STATE COLLEGE, Pa. — Penn State campus police officers and their counterparts in State College said Wednesday that they had no record of Mike McQueary reporting an alleged sexual assault by Jerry Sandusky on a 10-year-old boy in a campus shower in 2002.
The details ran counter to McQueary’s claims in an e-mail to former teammates that was made available to The Associated Press this week.
McQueary, then a graduate assistant on the Penn State football staff, wrote in the e-mail that he had discussions with police about what he saw. In the e-mail, McQueary did not specify which police department he spoke to.
State College borough Police Chief Tom King said McQueary didn’t make a report to his department. Campus police referred questions on the Sandusky case to the university’s public-information office.
“At this point, we have no record of any police report being filed in 2002” by McQueary in connection with the Sandusky case, university spokeswoman Annemarie Mountz said, adding that police searched their records Wednesday.
The football building is on university property, so campus police would have been the most likely to respond to a police call.

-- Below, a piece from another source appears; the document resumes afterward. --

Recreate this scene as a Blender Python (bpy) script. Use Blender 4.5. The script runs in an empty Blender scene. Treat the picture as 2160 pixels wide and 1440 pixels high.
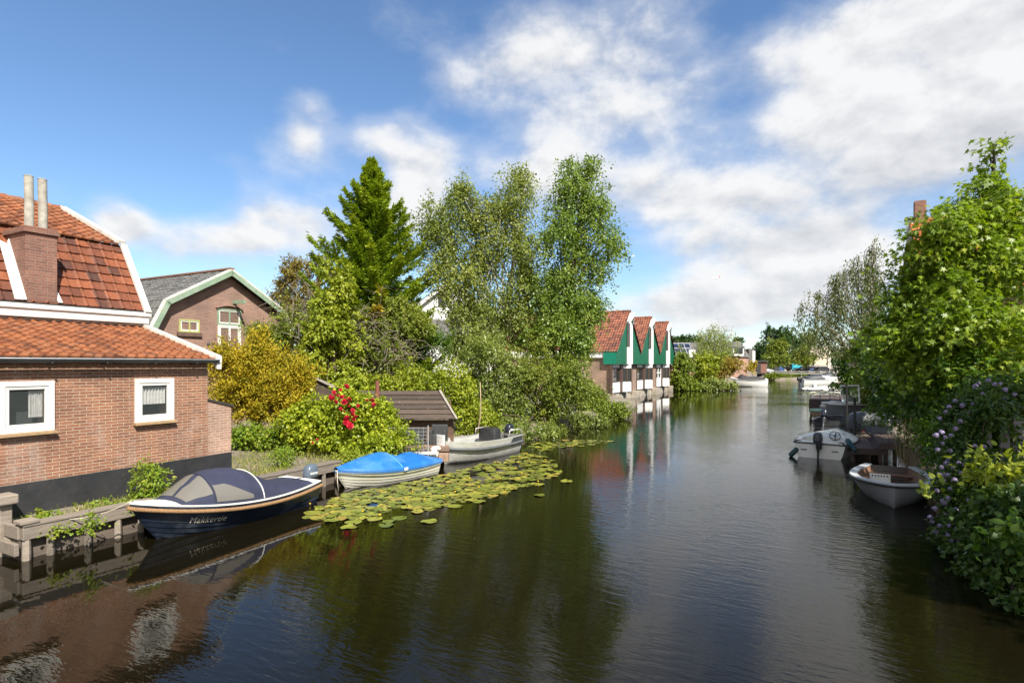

Mountz also noted that the 23-page grand jury report was the state attorney general’s summary of testimony, so it’s unclear what McQueary’s full testimony was.
The news came after a new judge was assigned to handle the child-sexual-abuse charges against Sandusky, a former Penn State assistant coach whose televised defense earlier this week drew a rebuke from a lawyer for one of the accusers.
The change removed a State College judge with ties to a charity founded by Sandusky for at-risk children, The Second Mile.
Harrisburg attorney Ben Andreozzi said he represents a client who will testify against Sandusky — who is accused of abusing eight boys, some on campus, over 15 years.
“I am appalled by the fact that Mr. Sandusky has elected to re-victimize these young men at a time when they should be healing,” Andreozzi said in a statement. “He fully intends to testify that he was severely sexually assaulted by Mr. Sandusky.”
Sandusky’s lawyer, Joe Amendola, appeared with him on NBC’s “Rock Center” on Monday night and cast doubt on the evidence in the case.
“We anticipate we’re going to have at least several of those kids come forward and say, ‘This never happened. This is me. This is the allegation. It never occurred,’ ” Amendola said.
Andreozzi said he has his “finger on the pulse” of the case and knows of no accusers changing their stories or refusing to testify. “To the contrary, others are actually coming forward,” Andreozzi said.
Sandusky, 67, appeared on the show by phone and said he had showered with boys but never molested them.
Sandusky is due in court Dec. 7, and a Westmoreland County senior district judge, Robert Scott, will preside, replacing Centre County District Judge Leslie Dutchcot, who has donated money to The Second Mile, where authorities say Sandusky met his victims. Scott has no known ties to Penn State or The Second Mile.
Amendola defended the decision to have his client go on television, telling the Centre Daily Times on Wednesday the move was designed to demonstrate he had a defense.
“The more people who hear him explain that he didn’t commit the acts of which he’s been charged, the better off he’s going to be down the road,” Amendola told the newspaper.
It remains unclear how many accusers have surfaced more than a week after state police and the attorney general’s office said at a news conference they were seeking additional potential victims and witnesses.